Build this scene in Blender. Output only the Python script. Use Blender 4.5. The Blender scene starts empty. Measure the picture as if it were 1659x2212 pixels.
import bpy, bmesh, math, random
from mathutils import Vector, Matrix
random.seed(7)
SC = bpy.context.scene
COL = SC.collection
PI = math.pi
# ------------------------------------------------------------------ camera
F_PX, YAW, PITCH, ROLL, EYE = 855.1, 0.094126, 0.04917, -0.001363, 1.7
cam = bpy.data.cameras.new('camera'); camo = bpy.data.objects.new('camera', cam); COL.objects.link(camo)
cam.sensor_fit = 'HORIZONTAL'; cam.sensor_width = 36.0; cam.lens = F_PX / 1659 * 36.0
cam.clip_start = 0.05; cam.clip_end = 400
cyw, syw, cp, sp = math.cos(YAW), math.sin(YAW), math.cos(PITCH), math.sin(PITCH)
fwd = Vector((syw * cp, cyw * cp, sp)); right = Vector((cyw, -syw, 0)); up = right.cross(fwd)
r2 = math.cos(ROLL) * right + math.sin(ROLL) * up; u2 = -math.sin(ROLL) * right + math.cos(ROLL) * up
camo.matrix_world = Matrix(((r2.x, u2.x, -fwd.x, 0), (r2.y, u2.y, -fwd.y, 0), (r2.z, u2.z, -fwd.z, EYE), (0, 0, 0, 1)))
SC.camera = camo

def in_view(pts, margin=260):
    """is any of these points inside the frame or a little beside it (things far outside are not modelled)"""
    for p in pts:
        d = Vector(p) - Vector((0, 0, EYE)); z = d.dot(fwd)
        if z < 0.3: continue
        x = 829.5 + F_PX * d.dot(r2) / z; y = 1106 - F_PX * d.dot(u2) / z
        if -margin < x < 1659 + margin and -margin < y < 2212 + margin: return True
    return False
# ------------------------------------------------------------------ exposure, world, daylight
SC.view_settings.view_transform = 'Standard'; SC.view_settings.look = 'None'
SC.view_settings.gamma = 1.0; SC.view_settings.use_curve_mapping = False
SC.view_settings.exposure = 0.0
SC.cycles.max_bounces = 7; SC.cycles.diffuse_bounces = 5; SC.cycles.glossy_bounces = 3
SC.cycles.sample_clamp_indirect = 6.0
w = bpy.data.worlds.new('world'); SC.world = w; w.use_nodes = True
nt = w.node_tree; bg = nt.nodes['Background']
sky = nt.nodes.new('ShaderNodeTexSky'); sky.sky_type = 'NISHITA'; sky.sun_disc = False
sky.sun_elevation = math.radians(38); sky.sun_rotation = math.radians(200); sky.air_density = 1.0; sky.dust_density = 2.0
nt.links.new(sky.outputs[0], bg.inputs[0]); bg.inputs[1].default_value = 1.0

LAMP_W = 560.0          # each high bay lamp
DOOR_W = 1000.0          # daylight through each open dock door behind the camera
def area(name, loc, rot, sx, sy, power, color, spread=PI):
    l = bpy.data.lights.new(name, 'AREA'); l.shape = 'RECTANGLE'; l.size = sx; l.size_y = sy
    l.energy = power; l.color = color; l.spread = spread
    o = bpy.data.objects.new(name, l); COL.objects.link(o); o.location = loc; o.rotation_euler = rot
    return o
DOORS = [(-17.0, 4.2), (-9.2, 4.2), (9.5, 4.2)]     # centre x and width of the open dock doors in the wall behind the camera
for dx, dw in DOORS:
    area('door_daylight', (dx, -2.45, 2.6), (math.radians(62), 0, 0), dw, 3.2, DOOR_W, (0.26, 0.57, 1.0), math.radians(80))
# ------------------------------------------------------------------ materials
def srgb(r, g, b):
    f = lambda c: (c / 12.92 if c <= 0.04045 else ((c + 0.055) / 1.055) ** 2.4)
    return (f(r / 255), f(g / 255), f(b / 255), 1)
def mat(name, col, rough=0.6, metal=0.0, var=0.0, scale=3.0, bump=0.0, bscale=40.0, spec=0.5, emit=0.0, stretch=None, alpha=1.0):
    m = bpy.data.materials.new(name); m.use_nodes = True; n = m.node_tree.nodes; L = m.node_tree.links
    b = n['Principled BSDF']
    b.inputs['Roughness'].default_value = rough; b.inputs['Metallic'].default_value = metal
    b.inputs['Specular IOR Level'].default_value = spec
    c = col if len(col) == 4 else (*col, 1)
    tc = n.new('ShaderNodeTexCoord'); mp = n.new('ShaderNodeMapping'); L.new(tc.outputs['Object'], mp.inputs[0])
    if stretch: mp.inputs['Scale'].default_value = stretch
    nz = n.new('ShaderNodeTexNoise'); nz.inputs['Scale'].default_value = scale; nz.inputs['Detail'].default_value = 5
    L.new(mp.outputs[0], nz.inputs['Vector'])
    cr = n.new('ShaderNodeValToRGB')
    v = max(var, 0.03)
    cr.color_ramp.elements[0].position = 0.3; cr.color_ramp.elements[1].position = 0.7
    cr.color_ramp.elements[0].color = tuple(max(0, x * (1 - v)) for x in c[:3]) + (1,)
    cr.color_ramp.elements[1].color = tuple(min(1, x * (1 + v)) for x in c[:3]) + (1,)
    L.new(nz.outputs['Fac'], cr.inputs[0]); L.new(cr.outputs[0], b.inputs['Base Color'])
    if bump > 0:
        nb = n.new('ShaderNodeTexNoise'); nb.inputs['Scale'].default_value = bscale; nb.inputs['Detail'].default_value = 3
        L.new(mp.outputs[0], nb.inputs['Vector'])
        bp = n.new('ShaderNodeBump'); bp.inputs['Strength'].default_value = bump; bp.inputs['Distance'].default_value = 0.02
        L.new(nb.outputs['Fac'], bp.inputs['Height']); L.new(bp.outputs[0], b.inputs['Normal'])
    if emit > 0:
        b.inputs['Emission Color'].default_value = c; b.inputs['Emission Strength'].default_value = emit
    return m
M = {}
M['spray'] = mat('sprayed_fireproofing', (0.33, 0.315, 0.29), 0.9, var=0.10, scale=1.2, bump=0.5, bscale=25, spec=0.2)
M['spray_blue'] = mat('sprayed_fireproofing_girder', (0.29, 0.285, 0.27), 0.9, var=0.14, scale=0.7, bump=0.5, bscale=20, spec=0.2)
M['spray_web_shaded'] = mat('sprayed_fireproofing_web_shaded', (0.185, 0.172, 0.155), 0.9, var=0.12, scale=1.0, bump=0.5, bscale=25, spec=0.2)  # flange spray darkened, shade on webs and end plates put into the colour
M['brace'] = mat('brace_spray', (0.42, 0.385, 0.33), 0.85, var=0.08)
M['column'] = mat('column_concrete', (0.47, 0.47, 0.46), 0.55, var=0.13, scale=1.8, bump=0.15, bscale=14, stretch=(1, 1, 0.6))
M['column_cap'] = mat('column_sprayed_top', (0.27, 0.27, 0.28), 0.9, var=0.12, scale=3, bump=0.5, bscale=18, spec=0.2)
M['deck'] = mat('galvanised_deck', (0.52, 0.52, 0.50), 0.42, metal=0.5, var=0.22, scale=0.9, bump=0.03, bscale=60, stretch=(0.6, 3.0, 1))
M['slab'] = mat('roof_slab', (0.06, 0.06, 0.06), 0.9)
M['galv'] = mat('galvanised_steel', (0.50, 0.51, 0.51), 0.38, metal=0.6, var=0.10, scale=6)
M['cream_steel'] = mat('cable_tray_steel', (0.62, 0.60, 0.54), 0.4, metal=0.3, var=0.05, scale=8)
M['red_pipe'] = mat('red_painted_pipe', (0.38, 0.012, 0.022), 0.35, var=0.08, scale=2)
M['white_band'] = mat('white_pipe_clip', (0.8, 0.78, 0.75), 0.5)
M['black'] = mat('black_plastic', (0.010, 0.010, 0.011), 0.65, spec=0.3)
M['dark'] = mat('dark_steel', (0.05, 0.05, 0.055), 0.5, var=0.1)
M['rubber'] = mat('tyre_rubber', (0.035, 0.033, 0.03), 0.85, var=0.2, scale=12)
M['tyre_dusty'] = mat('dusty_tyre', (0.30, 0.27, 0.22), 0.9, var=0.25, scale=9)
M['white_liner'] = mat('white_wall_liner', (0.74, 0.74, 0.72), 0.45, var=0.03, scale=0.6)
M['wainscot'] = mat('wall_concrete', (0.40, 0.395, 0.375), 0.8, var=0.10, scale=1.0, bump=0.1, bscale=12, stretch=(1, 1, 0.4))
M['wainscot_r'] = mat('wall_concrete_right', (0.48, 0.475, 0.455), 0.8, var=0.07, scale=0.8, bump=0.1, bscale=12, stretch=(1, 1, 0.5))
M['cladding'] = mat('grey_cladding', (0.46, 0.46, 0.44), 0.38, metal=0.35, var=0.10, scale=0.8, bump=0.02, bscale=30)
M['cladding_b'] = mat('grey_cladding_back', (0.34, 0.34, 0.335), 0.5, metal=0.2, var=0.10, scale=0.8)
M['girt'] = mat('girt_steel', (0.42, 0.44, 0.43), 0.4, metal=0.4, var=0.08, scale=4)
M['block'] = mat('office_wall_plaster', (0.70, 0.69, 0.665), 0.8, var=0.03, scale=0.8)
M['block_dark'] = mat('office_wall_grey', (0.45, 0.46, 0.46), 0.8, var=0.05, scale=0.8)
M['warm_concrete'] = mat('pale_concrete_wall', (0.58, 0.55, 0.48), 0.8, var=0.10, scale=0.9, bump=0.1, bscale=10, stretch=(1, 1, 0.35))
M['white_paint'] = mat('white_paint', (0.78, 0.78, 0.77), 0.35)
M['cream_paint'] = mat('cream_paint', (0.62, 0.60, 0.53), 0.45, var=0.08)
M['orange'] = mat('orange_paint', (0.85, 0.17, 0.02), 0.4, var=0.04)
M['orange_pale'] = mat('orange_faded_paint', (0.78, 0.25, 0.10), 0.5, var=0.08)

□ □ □

• Your goal: Only the lines from the line with "scale=1.0, bump=0.5, bscale=25, spec=0.2)" to the line with "scale=0.8, bump=0.02, bscale=30)", inclusive, are to be printed, exactly as they appear.

• Result for this exercise:
M['spray_web_shaded'] = mat('sprayed_fireproofing_web_shaded', (0.185, 0.172, 0.155), 0.9, var=0.12, scale=1.0, bump=0.5, bscale=25, spec=0.2)  # flange spray darkened, shade on webs and end plates put into the colour
M['brace'] = mat('brace_spray', (0.42, 0.385, 0.33), 0.85, var=0.08)
M['column'] = mat('column_concrete', (0.47, 0.47, 0.46), 0.55, var=0.13, scale=1.8, bump=0.15, bscale=14, stretch=(1, 1, 0.6))
M['column_cap'] = mat('column_sprayed_top', (0.27, 0.27, 0.28), 0.9, var=0.12, scale=3, bump=0.5, bscale=18, spec=0.2)
M['deck'] = mat('galvanised_deck', (0.52, 0.52, 0.50), 0.42, metal=0.5, var=0.22, scale=0.9, bump=0.03, bscale=60, stretch=(0.6, 3.0, 1))
M['slab'] = mat('roof_slab', (0.06, 0.06, 0.06), 0.9)
M['galv'] = mat('galvanised_steel', (0.50, 0.51, 0.51), 0.38, metal=0.6, var=0.10, scale=6)
M['cream_steel'] = mat('cable_tray_steel', (0.62, 0.60, 0.54), 0.4, metal=0.3, var=0.05, scale=8)
M['red_pipe'] = mat('red_painted_pipe', (0.38, 0.012, 0.022), 0.35, var=0.08, scale=2)
M['white_band'] = mat('white_pipe_clip', (0.8, 0.78, 0.75), 0.5)
M['black'] = mat('black_plastic', (0.010, 0.010, 0.011), 0.65, spec=0.3)
M['dark'] = mat('dark_steel', (0.05, 0.05, 0.055), 0.5, var=0.1)
M['rubber'] = mat('tyre_rubber', (0.035, 0.033, 0.03), 0.85, var=0.2, scale=12)
M['tyre_dusty'] = mat('dusty_tyre', (0.30, 0.27, 0.22), 0.9, var=0.25, scale=9)
M['white_liner'] = mat('white_wall_liner', (0.74, 0.74, 0.72), 0.45, var=0.03, scale=0.6)
M['wainscot'] = mat('wall_concrete', (0.40, 0.395, 0.375), 0.8, var=0.10, scale=1.0, bump=0.1, bscale=12, stretch=(1, 1, 0.4))
M['wainscot_r'] = mat('wall_concrete_right', (0.48, 0.475, 0.455), 0.8, var=0.07, scale=0.8, bump=0.1, bscale=12, stretch=(1, 1, 0.5))
M['cladding'] = mat('grey_cladding', (0.46, 0.46, 0.44), 0.38, metal=0.35, var=0.10, scale=0.8, bump=0.02, bscale=30)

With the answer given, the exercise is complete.